Sir Derek, the epitome of excellence
Sir Derek Walcott
The epitome of university excellence is found in the journey of Derek Walcott from student to Nobel Laureate.
Walcott was one of the finest intellects of the 20th century, a literary giant from the Lesser Antilles.
A globally respected alumnus of The University of the West Indies and one of its two Nobel laureates from the island of St Lucia, Sir Derek's scholarly genius was first recognised while a student in the Faculty of Arts at the Mona campus in Jamaica.
His first collection of poems was locally published while still a student. As a student, he also engaged in playwriting, which he described as the most complicated literary form.
Sir Derek, who passed away on March, 17, 2017, graduated from The UWI, Mona, in 1953 and was awarded an honorary Doctor of Letters in 1973.

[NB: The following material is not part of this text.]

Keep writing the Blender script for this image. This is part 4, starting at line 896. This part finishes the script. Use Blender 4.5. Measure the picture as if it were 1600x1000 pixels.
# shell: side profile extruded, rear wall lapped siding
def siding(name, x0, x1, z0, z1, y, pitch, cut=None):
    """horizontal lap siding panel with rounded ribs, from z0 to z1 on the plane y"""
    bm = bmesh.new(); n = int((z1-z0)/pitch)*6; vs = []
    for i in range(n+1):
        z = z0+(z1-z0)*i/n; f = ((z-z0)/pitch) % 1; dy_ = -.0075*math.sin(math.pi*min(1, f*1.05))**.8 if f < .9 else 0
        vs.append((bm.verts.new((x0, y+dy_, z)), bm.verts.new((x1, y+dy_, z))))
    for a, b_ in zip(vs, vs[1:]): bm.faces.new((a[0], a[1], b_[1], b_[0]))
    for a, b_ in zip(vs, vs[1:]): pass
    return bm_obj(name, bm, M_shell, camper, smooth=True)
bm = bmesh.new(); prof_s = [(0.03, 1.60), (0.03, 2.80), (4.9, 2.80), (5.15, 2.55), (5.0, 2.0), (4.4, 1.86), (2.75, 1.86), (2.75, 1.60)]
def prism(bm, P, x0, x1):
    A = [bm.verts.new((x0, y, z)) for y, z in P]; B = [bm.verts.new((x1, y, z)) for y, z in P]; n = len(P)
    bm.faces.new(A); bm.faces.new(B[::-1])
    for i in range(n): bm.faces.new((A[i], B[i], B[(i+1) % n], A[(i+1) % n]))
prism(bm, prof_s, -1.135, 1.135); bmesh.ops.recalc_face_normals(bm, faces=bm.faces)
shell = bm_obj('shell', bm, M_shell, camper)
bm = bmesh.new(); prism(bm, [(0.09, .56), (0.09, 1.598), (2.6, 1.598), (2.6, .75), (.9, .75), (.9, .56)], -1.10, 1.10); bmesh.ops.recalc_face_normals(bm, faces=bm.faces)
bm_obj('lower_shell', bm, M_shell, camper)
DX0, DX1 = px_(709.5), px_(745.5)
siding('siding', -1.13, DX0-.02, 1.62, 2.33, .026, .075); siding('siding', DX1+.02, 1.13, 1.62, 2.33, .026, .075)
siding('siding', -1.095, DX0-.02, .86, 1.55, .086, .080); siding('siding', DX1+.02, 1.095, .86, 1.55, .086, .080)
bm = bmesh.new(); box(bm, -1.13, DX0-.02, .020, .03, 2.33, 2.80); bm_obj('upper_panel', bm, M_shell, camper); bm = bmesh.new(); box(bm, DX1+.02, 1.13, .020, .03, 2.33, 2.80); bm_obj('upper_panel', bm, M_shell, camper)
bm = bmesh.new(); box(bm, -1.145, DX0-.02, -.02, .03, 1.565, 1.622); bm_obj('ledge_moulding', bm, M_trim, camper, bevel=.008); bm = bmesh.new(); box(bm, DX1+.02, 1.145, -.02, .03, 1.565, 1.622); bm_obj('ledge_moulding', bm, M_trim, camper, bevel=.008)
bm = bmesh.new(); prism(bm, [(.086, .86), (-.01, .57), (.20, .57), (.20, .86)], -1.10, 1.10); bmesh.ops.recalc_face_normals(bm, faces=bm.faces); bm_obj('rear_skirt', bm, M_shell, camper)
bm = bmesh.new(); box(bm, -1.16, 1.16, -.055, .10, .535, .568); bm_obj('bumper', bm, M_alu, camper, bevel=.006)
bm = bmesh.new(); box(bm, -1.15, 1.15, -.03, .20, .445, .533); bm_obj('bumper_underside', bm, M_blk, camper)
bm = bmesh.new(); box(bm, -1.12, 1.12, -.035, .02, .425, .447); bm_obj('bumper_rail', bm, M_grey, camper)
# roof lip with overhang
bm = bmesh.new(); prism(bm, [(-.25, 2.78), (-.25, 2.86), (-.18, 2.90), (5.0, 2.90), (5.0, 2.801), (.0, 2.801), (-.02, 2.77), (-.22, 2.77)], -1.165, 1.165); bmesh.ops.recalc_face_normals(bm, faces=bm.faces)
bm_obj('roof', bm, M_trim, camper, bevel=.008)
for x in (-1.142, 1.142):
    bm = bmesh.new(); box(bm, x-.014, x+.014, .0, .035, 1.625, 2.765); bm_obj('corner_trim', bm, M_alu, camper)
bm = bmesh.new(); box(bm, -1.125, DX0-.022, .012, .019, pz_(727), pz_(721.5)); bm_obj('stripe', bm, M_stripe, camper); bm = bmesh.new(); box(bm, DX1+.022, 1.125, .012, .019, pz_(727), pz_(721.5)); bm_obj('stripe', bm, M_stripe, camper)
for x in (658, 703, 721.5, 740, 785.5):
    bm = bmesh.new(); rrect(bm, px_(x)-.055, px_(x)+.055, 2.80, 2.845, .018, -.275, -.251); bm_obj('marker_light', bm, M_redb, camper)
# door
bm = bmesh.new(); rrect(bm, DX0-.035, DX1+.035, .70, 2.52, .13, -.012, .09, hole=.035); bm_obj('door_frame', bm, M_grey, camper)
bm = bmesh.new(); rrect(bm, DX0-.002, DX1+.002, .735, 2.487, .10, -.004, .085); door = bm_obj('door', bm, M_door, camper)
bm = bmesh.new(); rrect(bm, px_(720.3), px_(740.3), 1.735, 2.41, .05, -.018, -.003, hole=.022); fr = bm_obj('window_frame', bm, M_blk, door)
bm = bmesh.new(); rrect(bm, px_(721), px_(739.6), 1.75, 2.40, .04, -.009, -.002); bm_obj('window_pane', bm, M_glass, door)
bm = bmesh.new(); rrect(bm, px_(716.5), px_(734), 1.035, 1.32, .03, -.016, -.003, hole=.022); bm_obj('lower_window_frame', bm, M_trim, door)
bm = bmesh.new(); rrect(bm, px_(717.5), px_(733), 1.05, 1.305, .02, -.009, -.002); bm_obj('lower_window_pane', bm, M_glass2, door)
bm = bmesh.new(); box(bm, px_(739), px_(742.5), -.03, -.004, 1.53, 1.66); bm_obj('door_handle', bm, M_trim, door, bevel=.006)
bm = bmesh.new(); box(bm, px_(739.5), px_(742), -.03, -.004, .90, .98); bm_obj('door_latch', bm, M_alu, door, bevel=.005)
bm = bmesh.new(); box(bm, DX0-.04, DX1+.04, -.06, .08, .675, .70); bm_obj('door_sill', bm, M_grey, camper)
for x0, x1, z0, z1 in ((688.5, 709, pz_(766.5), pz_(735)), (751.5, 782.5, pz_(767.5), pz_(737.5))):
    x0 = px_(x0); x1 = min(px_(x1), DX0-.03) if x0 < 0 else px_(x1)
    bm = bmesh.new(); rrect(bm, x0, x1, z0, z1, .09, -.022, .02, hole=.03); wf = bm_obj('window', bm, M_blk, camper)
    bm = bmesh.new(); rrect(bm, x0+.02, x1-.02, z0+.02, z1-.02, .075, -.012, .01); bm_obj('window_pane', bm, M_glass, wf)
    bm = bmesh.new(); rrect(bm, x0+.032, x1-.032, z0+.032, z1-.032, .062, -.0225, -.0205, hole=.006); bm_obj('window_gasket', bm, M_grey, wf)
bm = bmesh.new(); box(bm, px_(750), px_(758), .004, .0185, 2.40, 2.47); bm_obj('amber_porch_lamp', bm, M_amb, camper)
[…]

His literary works are known and lauded internationally, and he was awarded the Nobel Prize in Literature in 1992.
In addition to his personal works, Sir Derek's legacy is also his contributions to the field of literature regionally and internationally.
He founded the Trinidad Theatre Workshop located in Trinidad and Tobago's capital, taught writing and literature at Boston University in the United States, and a scholarship was established in his name for students enrolled in the theatre arts programme at The UWI, St Augustine Campus.
A poet and intellectual without conceptual borders in a world that insists upon them, Sir Derek lived his life as he imagined his destiny determined.
At home in the Caribbean islands with his bloodlines that flowed in his veins from worlds beyond, he was a mind of universal sensitivity, an advocate of humanity before hubris, of sophisticated reasoning and living.
The motto of his beloved alma mater, The University of the West Indies, says it best: Oriens Ex Occidente Lux (a light rising from the West). This, indeed, was Sir Derek.